#### [Data segment]

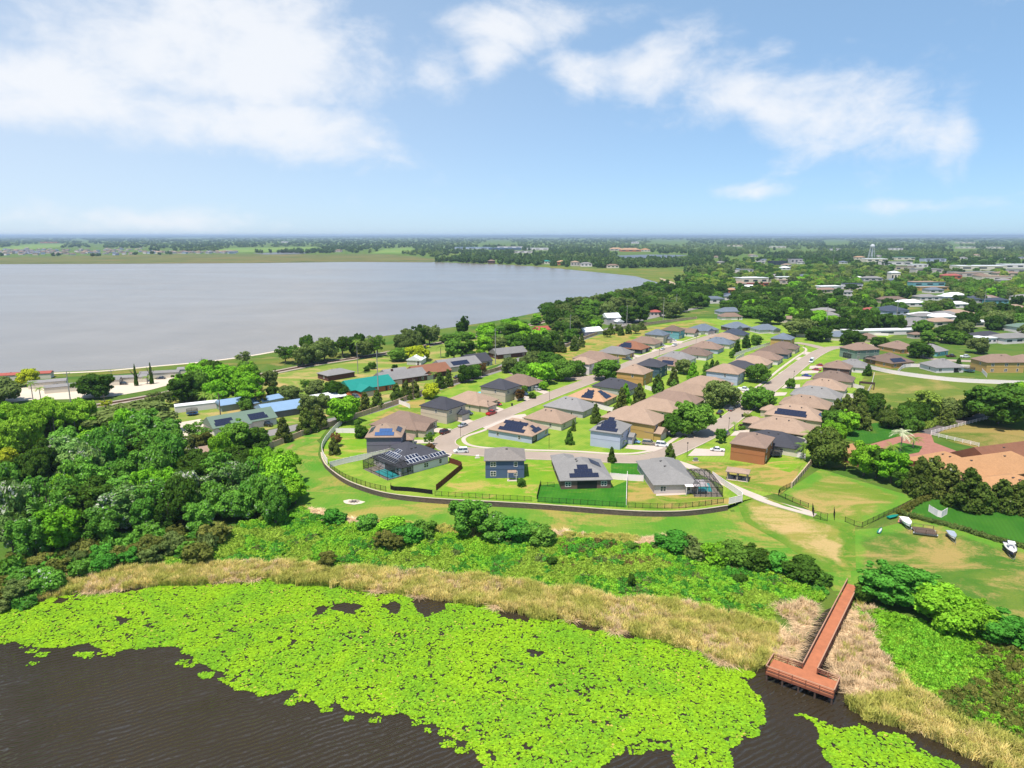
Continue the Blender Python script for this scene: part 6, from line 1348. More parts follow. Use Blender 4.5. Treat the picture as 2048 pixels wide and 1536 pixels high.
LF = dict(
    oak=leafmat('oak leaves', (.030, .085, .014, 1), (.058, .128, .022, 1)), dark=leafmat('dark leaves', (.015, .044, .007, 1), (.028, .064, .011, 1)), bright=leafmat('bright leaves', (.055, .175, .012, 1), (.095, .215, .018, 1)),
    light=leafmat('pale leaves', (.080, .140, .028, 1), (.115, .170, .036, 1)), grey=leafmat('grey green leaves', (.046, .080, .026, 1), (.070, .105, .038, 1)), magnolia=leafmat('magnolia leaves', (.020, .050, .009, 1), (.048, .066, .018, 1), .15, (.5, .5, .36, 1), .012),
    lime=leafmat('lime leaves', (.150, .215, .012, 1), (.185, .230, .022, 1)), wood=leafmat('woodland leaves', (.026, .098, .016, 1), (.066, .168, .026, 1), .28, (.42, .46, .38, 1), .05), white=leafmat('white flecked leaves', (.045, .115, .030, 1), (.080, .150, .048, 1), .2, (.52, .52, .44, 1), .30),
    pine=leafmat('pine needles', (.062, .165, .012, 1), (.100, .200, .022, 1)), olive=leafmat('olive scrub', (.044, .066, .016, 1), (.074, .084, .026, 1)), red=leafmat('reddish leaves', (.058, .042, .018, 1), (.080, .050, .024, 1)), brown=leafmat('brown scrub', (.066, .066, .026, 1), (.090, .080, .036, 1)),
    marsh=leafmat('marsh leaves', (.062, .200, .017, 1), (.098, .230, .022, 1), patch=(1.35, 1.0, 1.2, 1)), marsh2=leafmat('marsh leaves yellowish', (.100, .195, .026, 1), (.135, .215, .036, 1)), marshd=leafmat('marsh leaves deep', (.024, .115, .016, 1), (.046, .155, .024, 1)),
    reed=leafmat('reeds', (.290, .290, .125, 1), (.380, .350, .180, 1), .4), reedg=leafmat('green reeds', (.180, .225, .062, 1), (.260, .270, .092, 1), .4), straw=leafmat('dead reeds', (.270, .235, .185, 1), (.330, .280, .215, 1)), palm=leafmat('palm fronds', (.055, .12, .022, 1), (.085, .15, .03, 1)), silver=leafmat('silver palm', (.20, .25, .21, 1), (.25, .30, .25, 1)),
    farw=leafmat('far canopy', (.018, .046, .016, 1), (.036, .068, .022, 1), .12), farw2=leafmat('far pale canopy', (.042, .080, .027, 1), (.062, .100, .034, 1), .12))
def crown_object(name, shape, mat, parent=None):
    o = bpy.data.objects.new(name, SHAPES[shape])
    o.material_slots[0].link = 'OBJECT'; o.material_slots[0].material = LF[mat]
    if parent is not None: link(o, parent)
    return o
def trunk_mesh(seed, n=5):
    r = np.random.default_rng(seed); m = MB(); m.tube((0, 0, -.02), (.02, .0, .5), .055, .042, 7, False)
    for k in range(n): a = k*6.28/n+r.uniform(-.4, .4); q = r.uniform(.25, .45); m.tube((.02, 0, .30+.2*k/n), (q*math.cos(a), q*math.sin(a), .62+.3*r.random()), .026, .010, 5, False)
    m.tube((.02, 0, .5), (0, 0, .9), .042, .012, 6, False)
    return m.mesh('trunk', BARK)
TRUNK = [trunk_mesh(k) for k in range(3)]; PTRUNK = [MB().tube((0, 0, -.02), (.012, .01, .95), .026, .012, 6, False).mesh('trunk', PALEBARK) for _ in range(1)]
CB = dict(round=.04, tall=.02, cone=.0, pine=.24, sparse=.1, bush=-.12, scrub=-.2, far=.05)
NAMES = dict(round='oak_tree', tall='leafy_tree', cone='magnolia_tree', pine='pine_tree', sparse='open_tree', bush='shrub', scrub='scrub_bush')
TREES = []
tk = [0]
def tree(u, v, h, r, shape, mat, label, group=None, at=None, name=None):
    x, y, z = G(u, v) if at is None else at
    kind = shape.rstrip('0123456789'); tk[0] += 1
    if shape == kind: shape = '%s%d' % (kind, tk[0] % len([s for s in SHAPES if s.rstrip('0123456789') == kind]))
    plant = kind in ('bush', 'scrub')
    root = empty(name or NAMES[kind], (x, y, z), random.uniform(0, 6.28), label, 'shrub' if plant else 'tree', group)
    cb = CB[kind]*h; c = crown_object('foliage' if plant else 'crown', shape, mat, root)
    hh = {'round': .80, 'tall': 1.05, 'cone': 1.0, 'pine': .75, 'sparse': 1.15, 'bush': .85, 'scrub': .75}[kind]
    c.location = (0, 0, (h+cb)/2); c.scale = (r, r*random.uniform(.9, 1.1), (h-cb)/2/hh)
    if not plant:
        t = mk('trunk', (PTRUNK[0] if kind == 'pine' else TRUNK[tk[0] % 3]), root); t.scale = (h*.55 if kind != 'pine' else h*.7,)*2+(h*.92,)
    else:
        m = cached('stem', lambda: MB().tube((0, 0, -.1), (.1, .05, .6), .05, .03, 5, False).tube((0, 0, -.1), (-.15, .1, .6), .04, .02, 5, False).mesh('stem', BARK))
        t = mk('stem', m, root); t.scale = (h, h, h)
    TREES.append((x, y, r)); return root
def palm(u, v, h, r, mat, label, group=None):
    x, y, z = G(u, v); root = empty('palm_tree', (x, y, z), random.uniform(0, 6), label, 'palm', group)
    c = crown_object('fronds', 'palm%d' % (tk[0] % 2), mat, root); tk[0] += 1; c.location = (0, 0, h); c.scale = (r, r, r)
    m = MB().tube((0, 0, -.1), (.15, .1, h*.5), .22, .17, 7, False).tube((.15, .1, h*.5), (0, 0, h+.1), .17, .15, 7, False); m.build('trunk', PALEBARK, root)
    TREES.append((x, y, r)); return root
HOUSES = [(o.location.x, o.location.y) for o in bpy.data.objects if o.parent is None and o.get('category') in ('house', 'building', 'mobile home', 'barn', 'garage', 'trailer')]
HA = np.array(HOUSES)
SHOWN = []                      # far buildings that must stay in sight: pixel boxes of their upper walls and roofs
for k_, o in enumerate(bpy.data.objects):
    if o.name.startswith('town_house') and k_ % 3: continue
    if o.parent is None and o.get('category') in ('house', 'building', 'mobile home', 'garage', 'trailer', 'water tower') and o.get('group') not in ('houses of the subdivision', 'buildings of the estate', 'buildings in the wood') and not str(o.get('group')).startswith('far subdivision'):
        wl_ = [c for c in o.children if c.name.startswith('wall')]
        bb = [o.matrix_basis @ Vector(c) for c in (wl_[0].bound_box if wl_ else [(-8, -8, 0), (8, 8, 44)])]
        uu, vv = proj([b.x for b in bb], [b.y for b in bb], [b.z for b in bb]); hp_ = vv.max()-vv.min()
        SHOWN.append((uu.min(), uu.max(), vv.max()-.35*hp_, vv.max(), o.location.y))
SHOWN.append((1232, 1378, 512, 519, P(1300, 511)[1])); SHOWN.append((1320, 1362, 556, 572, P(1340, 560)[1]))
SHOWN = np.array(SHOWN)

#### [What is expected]
With the pictures left out, transcribe the material exactly.

#### [Worked solution]
Continue the Blender Python script for this scene: part 6, from line 1348. More parts follow. Use Blender 4.5. Treat the picture as 2048 pixels wide and 1536 pixels high.
LF = dict(
    oak=leafmat('oak leaves', (.030, .085, .014, 1), (.058, .128, .022, 1)), dark=leafmat('dark leaves', (.015, .044, .007, 1), (.028, .064, .011, 1)), bright=leafmat('bright leaves', (.055, .175, .012, 1), (.095, .215, .018, 1)),
    light=leafmat('pale leaves', (.080, .140, .028, 1), (.115, .170, .036, 1)), grey=leafmat('grey green leaves', (.046, .080, .026, 1), (.070, .105, .038, 1)), magnolia=leafmat('magnolia leaves', (.020, .050, .009, 1), (.048, .066, .018, 1), .15, (.5, .5, .36, 1), .012),
    lime=leafmat('lime leaves', (.150, .215, .012, 1), (.185, .230, .022, 1)), wood=leafmat('woodland leaves', (.026, .098, .016, 1), (.066, .168, .026, 1), .28, (.42, .46, .38, 1), .05), white=leafmat('white flecked leaves', (.045, .115, .030, 1), (.080, .150, .048, 1), .2, (.52, .52, .44, 1), .30),
    pine=leafmat('pine needles', (.062, .165, .012, 1), (.100, .200, .022, 1)), olive=leafmat('olive scrub', (.044, .066, .016, 1), (.074, .084, .026, 1)), red=leafmat('reddish leaves', (.058, .042, .018, 1), (.080, .050, .024, 1)), brown=leafmat('brown scrub', (.066, .066, .026, 1), (.090, .080, .036, 1)),
    marsh=leafmat('marsh leaves', (.062, .200, .017, 1), (.098, .230, .022, 1), patch=(1.35, 1.0, 1.2, 1)), marsh2=leafmat('marsh leaves yellowish', (.100, .195, .026, 1), (.135, .215, .036, 1)), marshd=leafmat('marsh leaves deep', (.024, .115, .016, 1), (.046, .155, .024, 1)),
    reed=leafmat('reeds', (.290, .290, .125, 1), (.380, .350, .180, 1), .4), reedg=leafmat('green reeds', (.180, .225, .062, 1), (.260, .270, .092, 1), .4), straw=leafmat('dead reeds', (.270, .235, .185, 1), (.330, .280, .215, 1)), palm=leafmat('palm fronds', (.055, .12, .022, 1), (.085, .15, .03, 1)), silver=leafmat('silver palm', (.20, .25, .21, 1), (.25, .30, .25, 1)),
    farw=leafmat('far canopy', (.018, .046, .016, 1), (.036, .068, .022, 1), .12), farw2=leafmat('far pale canopy', (.042, .080, .027, 1), (.062, .100, .034, 1), .12))
def crown_object(name, shape, mat, parent=None):
    o = bpy.data.objects.new(name, SHAPES[shape])
    o.material_slots[0].link = 'OBJECT'; o.material_slots[0].material = LF[mat]
    if parent is not None: link(o, parent)
    return o
def trunk_mesh(seed, n=5):
    r = np.random.default_rng(seed); m = MB(); m.tube((0, 0, -.02), (.02, .0, .5), .055, .042, 7, False)
    for k in range(n): a = k*6.28/n+r.uniform(-.4, .4); q = r.uniform(.25, .45); m.tube((.02, 0, .30+.2*k/n), (q*math.cos(a), q*math.sin(a), .62+.3*r.random()), .026, .010, 5, False)
    m.tube((.02, 0, .5), (0, 0, .9), .042, .012, 6, False)
    return m.mesh('trunk', BARK)
TRUNK = [trunk_mesh(k) for k in range(3)]; PTRUNK = [MB().tube((0, 0, -.02), (.012, .01, .95), .026, .012, 6, False).mesh('trunk', PALEBARK) for _ in range(1)]
CB = dict(round=.04, tall=.02, cone=.0, pine=.24, sparse=.1, bush=-.12, scrub=-.2, far=.05)
NAMES = dict(round='oak_tree', tall='leafy_tree', cone='magnolia_tree', pine='pine_tree', sparse='open_tree', bush='shrub', scrub='scrub_bush')
TREES = []
tk = [0]
def tree(u, v, h, r, shape, mat, label, group=None, at=None, name=None):
    x, y, z = G(u, v) if at is None else at
    kind = shape.rstrip('0123456789'); tk[0] += 1
    if shape == kind: shape = '%s%d' % (kind, tk[0] % len([s for s in SHAPES if s.rstrip('0123456789') == kind]))
    plant = kind in ('bush', 'scrub')
    root = empty(name or NAMES[kind], (x, y, z), random.uniform(0, 6.28), label, 'shrub' if plant else 'tree', group)
    cb = CB[kind]*h; c = crown_object('foliage' if plant else 'crown', shape, mat, root)
    hh = {'round': .80, 'tall': 1.05, 'cone': 1.0, 'pine': .75, 'sparse': 1.15, 'bush': .85, 'scrub': .75}[kind]
    c.location = (0, 0, (h+cb)/2); c.scale = (r, r*random.uniform(.9, 1.1), (h-cb)/2/hh)
    if not plant:
        t = mk('trunk', (PTRUNK[0] if kind == 'pine' else TRUNK[tk[0] % 3]), root); t.scale = (h*.55 if kind != 'pine' else h*.7,)*2+(h*.92,)
    else:
        m = cached('stem', lambda: MB().tube((0, 0, -.1), (.1, .05, .6), .05, .03, 5, False).tube((0, 0, -.1), (-.15, .1, .6), .04, .02, 5, False).mesh('stem', BARK))
        t = mk('stem', m, root); t.scale = (h, h, h)
    TREES.append((x, y, r)); return root
def palm(u, v, h, r, mat, label, group=None):
    x, y, z = G(u, v); root = empty('palm_tree', (x, y, z), random.uniform(0, 6), label, 'palm', group)
    c = crown_object('fronds', 'palm%d' % (tk[0] % 2), mat, root); tk[0] += 1; c.location = (0, 0, h); c.scale = (r, r, r)
    m = MB().tube((0, 0, -.1), (.15, .1, h*.5), .22, .17, 7, False).tube((.15, .1, h*.5), (0, 0, h+.1), .17, .15, 7, False); m.build('trunk', PALEBARK, root)
    TREES.append((x, y, r)); return root
HOUSES = [(o.location.x, o.location.y) for o in bpy.data.objects if o.parent is None and o.get('category') in ('house', 'building', 'mobile home', 'barn', 'garage', 'trailer')]
HA = np.array(HOUSES)
SHOWN = []                      # far buildings that must stay in sight: pixel boxes of their upper walls and roofs
for k_, o in enumerate(bpy.data.objects):
    if o.name.startswith('town_house') and k_ % 3: continue
    if o.parent is None and o.get('category') in ('house', 'building', 'mobile home', 'garage', 'trailer', 'water tower') and o.get('group') not in ('houses of the subdivision', 'buildings of the estate', 'buildings in the wood') and not str(o.get('group')).startswith('far subdivision'):
        wl_ = [c for c in o.children if c.name.startswith('wall')]
        bb = [o.matrix_basis @ Vector(c) for c in (wl_[0].bound_box if wl_ else [(-8, -8, 0), (8, 8, 44)])]
        uu, vv = proj([b.x for b in bb], [b.y for b in bb], [b.z for b in bb]); hp_ = vv.max()-vv.min()
        SHOWN.append((uu.min(), uu.max(), vv.max()-.35*hp_, vv.max(), o.location.y))
SHOWN.append((1232, 1378, 512, 519, P(1300, 511)[1])); SHOWN.append((1320, 1362, 556, 572, P(1340, 560)[1]))
SHOWN = np.array(SHOWN)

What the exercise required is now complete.